The Herald – John the Baptist

It all began with an old barren couple, reminiscent of Abraham and Sarah. Zechariah, a priest, and his wife Elizabeth, a descendant of Israel’s first High Priest Aaron, tried unsuccessfully for years to have a baby. Even though Zechariah worked in the temple, the couple may have faced criticism, shame, and guilt because of their barrenness.

And then one day, an angel named Gabriel appeared to Zechariah and told him to get ready for a son. He and Elizabeth would name him John. The boy would bring his parents joy, be great in God’s sight, and prepare the people for the Messiah. (Fun family fact: Elizabeth and Mary were cousins).
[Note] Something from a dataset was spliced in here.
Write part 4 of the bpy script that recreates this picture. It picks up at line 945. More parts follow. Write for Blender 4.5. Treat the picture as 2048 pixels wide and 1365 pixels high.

Zechariah couldn’t believe the news. How could he and Elizabeth possibly have a baby? Because he questioned Gabriel in disbelief, Zechariah was struck with muteness. He would be silent until John was born and God’s prophecy was fulfilled.

Holy Spirit Conception

Gabriel was, of course, also met with skepticism from Mary when he delivered the second announcement. “How shall this be? Seeing I know not a man?” said Mary. Gabriel explained the Invisible Spirit of God, the Holy Ghost, would overshadow her and “that holy thing which shall be born of thee shall be called the Son of God.” She would call His name Jesus. Mary accepted the angel’s words, affirmed her willingness to serve God, and pondered the coming birth of Jesus.

As we read Luke’s account of these incredible events, you can imagine the full range of emotion that Mary was experiencing—and Joseph, her fiancé, as well. In this story of immaculate conception, Mary demonstrates that while she might have been the least-likely candidate for the mother through whom God binds Himself to humanity, He does it so that there can be no mistake that His hand is directing it. He makes the impossible possible — conception within a barren Elizabeth and a Virgin Mary.

God’s miracle birth announcements are only the beginning of an incredible story orchestrated by God and recorded by Luke. Early in this story, in the first two chapters in fact, we gain valuable insight into God’s plan. He would use those in the low places, the poor and invisible, to bring about his new world order.